O ódio destrói a pessoa. Por mais que alguém possa fazer mal a outra pessoa, o sentimento corrói principalmente quem odeia, a ponto de destruir seu espírito.
Pelo menos foi o que apreendi de duas obras esta semana.
A primeira foi o filme There Will Be Blood, conhecido no Brasil pelo título equivocado de Sangue Negro¹. O personagem principal Daniel Plainview é um homem amargurado desde o início e tem sobretudo uma luta de ódio contra Deus, pelos revezes que sofre durante a vida começando pela sua perna, passando pela surdez do filho adotivo, a forma como foi enganado pelo falso irmão e terminando na humilhação que sofre na igreja do falso profeta. Se vinga de todos, mas termina sozinho como um alcóolatra. Fez mais mal a si mesmo que aos outros, daí o sobrenome (visão estreita).
A segunda obra é o romance Jane Eyre, que estou pela metade. A personificação do ódio está na tia de Jane, a Senhora Reed, que até o fim se recusa a aceitar a sobrinha e morre amargurada recusando o consolo da única pessoa que no fim realmente se importou com ela. No início do romance, Jane se revolta contra os maus tratos, explode com tia e jura que vai odiá-la para o resto da vida. Só que com o tempo deixa de alimentar o ódio e no fim termina com pena da tia.

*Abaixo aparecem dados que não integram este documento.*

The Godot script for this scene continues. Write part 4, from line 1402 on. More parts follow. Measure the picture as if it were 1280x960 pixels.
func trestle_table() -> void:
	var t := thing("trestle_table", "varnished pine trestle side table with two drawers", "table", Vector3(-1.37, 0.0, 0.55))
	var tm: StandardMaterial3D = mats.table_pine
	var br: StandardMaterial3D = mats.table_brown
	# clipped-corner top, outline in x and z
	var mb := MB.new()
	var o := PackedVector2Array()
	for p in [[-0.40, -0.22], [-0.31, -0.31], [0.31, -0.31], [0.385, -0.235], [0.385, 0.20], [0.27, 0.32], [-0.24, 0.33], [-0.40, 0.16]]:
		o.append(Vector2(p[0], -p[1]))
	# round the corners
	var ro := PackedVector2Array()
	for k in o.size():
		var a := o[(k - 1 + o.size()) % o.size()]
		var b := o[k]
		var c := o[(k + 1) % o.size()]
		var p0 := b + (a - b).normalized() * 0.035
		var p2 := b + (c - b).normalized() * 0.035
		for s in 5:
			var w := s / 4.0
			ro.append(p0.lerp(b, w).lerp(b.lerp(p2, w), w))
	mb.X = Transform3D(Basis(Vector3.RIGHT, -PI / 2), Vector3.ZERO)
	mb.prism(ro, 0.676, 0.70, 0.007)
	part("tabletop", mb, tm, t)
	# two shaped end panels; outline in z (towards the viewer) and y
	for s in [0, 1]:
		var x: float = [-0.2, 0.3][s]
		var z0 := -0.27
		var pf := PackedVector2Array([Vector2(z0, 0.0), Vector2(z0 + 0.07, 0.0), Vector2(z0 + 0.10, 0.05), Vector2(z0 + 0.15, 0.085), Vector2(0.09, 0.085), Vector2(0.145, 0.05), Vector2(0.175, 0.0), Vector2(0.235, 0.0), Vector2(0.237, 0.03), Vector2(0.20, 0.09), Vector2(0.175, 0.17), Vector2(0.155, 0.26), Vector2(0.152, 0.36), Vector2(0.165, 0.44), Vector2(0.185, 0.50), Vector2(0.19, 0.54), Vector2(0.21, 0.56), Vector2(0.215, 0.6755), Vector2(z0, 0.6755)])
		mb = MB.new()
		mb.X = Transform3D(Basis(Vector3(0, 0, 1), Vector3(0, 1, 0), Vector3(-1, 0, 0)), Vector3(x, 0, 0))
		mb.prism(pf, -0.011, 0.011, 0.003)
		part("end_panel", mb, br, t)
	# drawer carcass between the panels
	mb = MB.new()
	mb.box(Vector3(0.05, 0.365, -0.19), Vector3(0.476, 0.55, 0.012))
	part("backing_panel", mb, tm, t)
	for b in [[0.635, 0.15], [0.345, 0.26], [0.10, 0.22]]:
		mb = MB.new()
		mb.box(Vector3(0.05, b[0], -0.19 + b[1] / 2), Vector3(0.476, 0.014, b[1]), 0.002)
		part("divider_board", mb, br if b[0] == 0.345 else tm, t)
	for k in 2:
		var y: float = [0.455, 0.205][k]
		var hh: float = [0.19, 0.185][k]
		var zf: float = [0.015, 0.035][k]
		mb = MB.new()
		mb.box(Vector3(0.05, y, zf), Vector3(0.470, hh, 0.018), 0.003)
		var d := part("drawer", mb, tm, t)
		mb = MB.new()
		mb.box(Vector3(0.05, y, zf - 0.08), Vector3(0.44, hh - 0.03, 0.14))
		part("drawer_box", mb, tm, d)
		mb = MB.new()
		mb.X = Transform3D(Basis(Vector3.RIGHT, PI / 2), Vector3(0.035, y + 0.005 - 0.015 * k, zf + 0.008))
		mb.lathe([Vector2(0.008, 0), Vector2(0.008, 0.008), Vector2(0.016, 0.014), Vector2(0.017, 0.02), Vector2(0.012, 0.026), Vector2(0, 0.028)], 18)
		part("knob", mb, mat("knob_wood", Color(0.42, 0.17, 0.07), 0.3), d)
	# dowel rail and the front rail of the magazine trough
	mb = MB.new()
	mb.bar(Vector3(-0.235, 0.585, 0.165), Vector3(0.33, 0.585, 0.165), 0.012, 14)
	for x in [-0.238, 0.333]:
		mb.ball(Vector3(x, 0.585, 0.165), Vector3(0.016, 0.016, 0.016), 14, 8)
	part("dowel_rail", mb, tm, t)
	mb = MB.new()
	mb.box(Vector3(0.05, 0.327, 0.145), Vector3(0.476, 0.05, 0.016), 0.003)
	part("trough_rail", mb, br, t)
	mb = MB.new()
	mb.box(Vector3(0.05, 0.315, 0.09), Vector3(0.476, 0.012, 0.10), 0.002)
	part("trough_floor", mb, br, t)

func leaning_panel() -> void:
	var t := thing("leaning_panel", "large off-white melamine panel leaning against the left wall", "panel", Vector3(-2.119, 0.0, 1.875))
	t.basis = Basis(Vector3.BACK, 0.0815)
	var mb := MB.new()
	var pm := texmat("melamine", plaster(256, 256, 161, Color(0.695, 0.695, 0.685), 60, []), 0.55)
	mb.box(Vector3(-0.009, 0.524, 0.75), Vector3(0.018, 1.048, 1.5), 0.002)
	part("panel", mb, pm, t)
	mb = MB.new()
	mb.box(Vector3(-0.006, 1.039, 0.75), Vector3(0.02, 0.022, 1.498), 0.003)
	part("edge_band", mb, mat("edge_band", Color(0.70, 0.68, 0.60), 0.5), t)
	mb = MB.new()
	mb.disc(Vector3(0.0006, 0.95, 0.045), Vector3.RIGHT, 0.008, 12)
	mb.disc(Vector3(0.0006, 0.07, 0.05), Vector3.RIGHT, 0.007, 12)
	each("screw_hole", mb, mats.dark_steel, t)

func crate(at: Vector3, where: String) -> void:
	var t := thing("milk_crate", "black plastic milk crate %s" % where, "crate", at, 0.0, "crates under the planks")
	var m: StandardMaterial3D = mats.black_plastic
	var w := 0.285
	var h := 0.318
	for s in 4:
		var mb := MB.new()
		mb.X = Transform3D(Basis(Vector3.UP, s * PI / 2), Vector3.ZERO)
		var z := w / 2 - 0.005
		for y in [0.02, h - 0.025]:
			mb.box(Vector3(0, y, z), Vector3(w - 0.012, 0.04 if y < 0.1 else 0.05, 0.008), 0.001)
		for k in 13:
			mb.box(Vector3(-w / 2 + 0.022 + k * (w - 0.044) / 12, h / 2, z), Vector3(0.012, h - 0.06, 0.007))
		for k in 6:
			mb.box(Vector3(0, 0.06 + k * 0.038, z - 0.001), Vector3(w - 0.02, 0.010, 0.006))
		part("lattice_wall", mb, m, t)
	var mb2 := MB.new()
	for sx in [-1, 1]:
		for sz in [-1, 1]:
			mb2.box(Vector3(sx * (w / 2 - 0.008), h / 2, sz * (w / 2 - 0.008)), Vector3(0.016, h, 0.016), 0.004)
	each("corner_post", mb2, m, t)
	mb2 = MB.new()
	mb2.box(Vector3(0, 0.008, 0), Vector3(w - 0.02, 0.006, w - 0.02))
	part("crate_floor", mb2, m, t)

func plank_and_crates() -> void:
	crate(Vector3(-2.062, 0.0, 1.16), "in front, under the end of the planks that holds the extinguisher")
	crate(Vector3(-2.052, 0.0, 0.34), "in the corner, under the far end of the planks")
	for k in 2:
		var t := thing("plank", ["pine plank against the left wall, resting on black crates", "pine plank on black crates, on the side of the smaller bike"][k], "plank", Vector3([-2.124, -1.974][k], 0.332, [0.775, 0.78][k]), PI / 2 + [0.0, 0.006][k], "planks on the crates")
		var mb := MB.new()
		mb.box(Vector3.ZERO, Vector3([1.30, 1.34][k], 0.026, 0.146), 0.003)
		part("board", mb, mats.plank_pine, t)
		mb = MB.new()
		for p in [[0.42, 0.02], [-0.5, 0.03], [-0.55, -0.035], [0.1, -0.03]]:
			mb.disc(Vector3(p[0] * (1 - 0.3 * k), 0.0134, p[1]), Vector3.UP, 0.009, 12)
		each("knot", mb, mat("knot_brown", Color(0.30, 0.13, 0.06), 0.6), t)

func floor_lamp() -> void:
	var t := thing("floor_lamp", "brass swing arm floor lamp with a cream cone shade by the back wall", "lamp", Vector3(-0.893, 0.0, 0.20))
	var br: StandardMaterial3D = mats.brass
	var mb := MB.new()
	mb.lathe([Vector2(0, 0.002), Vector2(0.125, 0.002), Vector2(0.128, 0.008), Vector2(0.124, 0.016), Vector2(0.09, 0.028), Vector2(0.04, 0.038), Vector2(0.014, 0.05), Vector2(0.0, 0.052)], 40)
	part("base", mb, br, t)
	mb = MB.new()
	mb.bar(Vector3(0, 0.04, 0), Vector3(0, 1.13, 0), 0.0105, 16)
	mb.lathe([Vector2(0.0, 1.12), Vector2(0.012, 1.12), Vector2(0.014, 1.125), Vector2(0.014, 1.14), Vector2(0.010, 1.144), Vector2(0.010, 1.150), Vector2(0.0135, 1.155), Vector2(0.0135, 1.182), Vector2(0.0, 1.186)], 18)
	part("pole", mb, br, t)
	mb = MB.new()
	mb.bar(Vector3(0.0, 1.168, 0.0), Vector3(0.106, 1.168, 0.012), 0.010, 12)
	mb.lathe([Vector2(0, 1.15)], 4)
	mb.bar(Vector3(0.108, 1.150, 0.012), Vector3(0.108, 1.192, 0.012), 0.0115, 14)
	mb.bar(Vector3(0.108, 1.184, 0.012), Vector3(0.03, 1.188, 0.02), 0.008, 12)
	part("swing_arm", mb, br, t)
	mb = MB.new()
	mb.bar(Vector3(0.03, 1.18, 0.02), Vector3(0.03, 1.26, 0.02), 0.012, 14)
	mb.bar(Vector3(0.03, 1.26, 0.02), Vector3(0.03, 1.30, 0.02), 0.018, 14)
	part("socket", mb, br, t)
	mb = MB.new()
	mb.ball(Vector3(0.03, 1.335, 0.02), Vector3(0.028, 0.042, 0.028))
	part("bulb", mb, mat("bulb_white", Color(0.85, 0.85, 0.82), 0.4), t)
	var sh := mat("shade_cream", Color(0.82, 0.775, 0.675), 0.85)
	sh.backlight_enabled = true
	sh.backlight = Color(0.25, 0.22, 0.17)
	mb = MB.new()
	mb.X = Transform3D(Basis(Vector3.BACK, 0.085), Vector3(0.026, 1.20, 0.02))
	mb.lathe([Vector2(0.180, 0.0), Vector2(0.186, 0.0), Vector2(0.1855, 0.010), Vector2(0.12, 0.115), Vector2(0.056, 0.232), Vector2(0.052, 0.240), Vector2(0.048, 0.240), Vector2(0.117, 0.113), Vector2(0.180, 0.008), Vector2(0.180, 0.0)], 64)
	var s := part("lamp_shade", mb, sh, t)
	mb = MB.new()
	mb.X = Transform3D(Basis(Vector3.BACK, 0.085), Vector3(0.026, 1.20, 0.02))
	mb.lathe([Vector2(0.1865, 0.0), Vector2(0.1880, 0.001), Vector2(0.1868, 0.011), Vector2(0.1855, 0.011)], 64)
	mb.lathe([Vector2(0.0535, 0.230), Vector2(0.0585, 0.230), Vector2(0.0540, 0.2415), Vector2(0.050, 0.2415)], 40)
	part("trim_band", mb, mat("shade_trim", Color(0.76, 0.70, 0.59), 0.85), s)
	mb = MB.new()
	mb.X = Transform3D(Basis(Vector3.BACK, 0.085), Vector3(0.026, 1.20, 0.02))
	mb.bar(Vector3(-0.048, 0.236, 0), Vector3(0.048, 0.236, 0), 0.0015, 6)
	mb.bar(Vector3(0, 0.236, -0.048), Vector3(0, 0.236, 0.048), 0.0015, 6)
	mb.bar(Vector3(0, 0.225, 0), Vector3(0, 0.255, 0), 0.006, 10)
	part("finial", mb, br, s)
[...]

As duas obras, uma do cinema e outra um clássico da literatura, mostra que alimentar o ódio apenas consome o espírito, nos afastando da paz que precisamos para levar nossas vidas. No fim, somos consumidos por eles e nos tornamos uma espécie de monstros, pois o ódio nunca fica restrito, vai se espalhando por todas as nossas relações a ponto de nos afastar de todas as conexões reais, restando-nos a solidão que nos acompanhará em nosso fim.
O ódio é uma forma de atingir o próximo fazendo mal a si mesmo.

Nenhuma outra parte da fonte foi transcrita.